ABOUT PROJECT DENJONG

Project Denjong is community of thought that aspires to redefine our relationships with our communities, our cultures, and our landscapes. We host a non-profit collection of initiatives focused on facilitating scholarship and encouraging creativity to restore a sense of collective ownership in heritage preservation. We invest in people, in creativity, in education, and in the revitalization – rather than the memorialization – of Sikkim’s rich heritage to ensure that our wisdom traditions continue to be an integral, living part of our contemporary identity.

 

Over time, as our merit matures, we aspire to host initiatives that balance contemplation and innovation. We aspire to facilitate the preservation and dissemination of the Sikkim’s tangible and intangible cultural heritage, through the use of information technology tools and techniques that will build the largest interactive multimedia knowledge resource on Sikkim.

 

Hoping to contribute to the growing archive of historical research and cultural revitalization in India, Project Denjong was born out of a search for wisdom and a thirst for knowledge, and exists as an exercise of scholarship and archive, of discourse and development.

 

For more information, please visit our projects page.

THE MISSION

The mission of Project Denjong is to recover, study, preserve, and make available to the global public historically important elements of Sikkim – documents, photographs, paintings, correspondence, stories, and objects – as well as encouraging a new generation of people in Sikkim to engage creatively with them.

 

Project Denjong is guided by:

 

  • A sense of service to Sikkim
  • A belief that cultural heritage preservation necessitates active collective ownership
  • An egalitarian belief that ‘knowledge equals power’
  • A long-view vision that seeks to prepare for service for future generations
  • A confidence that culture and innovation are not mutually-exclusive
  • A belief that the best examples of contemporary creativity display, however subtly, a nuanced understanding of the past

 

 

Please join us in developing Sikkim’s only independent, non-profit, platform for the recovery, study, preservation, and exhibition of Sikkim’s cultural heritage and contemporary creativity.

THE FOUNDER

Project Denjong was conceptualised and founded by cultural heritage advocate and development professional, Pema Choeden Namgyal Abrahams, working at the intersection of these two fields and dedicated to building an innovative community that can sustainably revitalize Sikkim’s rich culture and wisdom traditions.

 

Prior to Project Denjong, Pema spent the past decade gaining well-rounded experience across the arts and international non-profit industries. She is a former international human rights researcher, advocate, and development professional with Human Rights Watch (New York and New Delhi), The Asia Foundation (Kathmandu), International Crisis Group (London), and Nepal contributor for the international humanitarian news organisation, IRIN.  Previously, while living in New York City, Pema worked in the cultural realm at the International Center of Photography, Art on Paper magazine, and 401 Projects- photographer Mark Seliger’s non-profit exhibition space.

 

Pema has also recently founded Mahalaya Journeys, a social travel venture that aspires to redefine travel to Sikkim.
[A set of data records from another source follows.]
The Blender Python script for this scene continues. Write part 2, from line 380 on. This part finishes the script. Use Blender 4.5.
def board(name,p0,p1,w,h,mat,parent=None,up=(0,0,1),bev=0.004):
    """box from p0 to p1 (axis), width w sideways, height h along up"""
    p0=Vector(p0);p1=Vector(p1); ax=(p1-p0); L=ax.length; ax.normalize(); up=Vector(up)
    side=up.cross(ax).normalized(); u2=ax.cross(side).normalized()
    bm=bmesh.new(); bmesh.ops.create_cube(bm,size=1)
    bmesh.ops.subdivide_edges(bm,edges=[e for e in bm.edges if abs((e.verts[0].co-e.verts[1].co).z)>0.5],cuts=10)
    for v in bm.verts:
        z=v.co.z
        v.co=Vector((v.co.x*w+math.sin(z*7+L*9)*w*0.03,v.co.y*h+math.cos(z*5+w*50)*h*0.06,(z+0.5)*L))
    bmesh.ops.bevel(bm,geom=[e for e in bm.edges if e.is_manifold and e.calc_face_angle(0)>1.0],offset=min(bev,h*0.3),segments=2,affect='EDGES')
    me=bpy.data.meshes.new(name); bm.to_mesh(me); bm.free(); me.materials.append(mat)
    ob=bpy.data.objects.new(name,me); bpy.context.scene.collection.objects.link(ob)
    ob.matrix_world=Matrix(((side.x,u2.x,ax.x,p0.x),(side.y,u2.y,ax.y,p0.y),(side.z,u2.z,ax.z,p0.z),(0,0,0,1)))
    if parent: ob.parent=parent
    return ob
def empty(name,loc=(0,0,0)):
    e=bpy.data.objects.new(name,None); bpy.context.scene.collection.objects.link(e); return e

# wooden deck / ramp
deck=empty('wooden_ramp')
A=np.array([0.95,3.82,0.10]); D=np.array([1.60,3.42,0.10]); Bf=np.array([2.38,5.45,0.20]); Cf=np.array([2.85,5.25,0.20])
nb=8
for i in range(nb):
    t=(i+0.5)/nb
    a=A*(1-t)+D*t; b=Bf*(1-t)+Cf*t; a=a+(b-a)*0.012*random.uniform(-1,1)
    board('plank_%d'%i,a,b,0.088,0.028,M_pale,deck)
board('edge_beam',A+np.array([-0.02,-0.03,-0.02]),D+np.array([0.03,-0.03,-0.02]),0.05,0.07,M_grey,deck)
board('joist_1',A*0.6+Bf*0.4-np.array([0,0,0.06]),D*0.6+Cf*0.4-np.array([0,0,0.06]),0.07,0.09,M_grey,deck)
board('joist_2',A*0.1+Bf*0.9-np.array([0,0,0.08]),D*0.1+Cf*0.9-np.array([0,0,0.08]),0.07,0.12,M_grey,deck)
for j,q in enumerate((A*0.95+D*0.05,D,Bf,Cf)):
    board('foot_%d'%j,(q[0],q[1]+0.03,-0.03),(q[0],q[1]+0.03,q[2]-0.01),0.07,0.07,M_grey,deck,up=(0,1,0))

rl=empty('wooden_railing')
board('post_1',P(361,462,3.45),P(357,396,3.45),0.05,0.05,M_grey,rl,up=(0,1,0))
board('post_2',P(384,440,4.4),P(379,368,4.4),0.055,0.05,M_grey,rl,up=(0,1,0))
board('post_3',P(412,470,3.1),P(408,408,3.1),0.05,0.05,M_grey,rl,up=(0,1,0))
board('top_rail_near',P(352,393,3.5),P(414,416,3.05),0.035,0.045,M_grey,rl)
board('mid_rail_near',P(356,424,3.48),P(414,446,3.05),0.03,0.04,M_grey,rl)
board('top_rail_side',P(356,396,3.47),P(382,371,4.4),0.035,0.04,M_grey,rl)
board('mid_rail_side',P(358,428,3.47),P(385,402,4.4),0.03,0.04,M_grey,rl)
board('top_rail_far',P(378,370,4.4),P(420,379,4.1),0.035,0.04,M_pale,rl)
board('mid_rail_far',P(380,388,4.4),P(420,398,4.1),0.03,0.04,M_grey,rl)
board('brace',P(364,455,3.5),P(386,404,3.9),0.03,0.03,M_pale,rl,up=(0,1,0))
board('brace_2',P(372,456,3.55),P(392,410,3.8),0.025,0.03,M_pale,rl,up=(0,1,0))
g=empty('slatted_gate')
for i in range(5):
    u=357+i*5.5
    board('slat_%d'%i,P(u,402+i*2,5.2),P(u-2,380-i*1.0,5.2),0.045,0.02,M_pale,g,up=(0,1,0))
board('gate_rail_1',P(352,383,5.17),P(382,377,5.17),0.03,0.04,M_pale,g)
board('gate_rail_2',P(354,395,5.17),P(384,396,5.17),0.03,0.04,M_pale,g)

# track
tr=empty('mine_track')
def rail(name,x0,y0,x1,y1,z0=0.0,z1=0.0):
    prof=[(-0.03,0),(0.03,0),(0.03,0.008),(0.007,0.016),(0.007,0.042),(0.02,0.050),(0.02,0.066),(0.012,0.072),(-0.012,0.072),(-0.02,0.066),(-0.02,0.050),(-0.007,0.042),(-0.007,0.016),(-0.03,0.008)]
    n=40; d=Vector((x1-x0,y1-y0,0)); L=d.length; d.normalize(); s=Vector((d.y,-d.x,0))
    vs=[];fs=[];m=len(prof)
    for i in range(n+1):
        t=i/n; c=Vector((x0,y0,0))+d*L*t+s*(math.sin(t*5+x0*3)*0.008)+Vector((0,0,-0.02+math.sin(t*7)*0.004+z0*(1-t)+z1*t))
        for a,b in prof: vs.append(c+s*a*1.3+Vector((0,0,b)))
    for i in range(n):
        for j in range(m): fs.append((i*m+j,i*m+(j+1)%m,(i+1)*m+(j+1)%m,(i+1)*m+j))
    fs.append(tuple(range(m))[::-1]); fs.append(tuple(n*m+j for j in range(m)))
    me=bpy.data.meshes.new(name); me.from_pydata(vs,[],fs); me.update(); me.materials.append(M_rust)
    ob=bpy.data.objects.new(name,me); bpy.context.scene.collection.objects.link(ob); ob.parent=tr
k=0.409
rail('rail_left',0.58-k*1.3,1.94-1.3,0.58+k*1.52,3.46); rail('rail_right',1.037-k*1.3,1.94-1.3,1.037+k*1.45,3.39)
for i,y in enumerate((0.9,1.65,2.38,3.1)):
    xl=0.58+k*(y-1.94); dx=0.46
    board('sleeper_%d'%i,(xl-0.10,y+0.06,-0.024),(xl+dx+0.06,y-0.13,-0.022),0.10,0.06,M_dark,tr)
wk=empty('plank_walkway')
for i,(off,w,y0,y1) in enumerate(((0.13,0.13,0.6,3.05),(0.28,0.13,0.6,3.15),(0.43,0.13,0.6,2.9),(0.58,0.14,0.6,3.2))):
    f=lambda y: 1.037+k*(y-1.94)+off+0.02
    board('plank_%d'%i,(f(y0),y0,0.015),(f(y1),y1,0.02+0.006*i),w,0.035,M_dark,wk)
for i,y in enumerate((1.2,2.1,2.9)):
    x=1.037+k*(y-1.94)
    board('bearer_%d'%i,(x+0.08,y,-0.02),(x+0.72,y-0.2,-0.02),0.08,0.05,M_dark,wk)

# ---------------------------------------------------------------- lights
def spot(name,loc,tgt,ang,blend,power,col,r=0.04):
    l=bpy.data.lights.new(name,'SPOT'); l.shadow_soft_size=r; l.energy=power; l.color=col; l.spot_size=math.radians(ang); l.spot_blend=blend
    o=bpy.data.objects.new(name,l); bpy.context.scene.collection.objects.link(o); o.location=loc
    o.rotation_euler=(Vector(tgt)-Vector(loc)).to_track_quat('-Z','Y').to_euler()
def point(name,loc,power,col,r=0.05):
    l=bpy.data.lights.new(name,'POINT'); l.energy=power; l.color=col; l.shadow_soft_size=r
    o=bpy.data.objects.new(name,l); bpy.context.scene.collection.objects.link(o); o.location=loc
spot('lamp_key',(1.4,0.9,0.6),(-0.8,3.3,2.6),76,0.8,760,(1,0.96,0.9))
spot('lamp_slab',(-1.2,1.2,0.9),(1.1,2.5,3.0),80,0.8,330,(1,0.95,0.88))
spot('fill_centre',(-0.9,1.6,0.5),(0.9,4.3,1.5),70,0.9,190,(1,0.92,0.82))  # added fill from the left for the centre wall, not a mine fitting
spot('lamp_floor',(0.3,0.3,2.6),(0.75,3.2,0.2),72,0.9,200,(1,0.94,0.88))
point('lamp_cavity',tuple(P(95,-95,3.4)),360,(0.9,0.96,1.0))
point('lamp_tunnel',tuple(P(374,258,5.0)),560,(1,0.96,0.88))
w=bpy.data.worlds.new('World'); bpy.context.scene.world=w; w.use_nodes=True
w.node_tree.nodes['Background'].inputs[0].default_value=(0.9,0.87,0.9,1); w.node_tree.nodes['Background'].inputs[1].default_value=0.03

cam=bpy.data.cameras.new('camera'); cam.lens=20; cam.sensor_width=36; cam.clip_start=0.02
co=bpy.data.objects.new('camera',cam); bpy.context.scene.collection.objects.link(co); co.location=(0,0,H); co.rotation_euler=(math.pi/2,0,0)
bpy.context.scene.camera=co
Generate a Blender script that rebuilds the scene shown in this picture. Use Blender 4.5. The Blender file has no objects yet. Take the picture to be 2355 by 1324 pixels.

Through innovative partnerships with local communities, it works to preserve and strengthen knowledge of the wisdom culture and sacred landscapes of the Sikkim Himalaya. This ensures not only livelihoods, but emphasizes the inextricable links between intangible and tangible cultural heritage. A percentage of the profits go directly to support Project Denjong.

 

She holds an MSc Conflict Studies with a concentration in international humanitarian law; and a Certification in International Human Rights Law and Practice, both from the London School of Economics and Political Science (2013). She received BA History (minoring in Art History) from New York University (2007).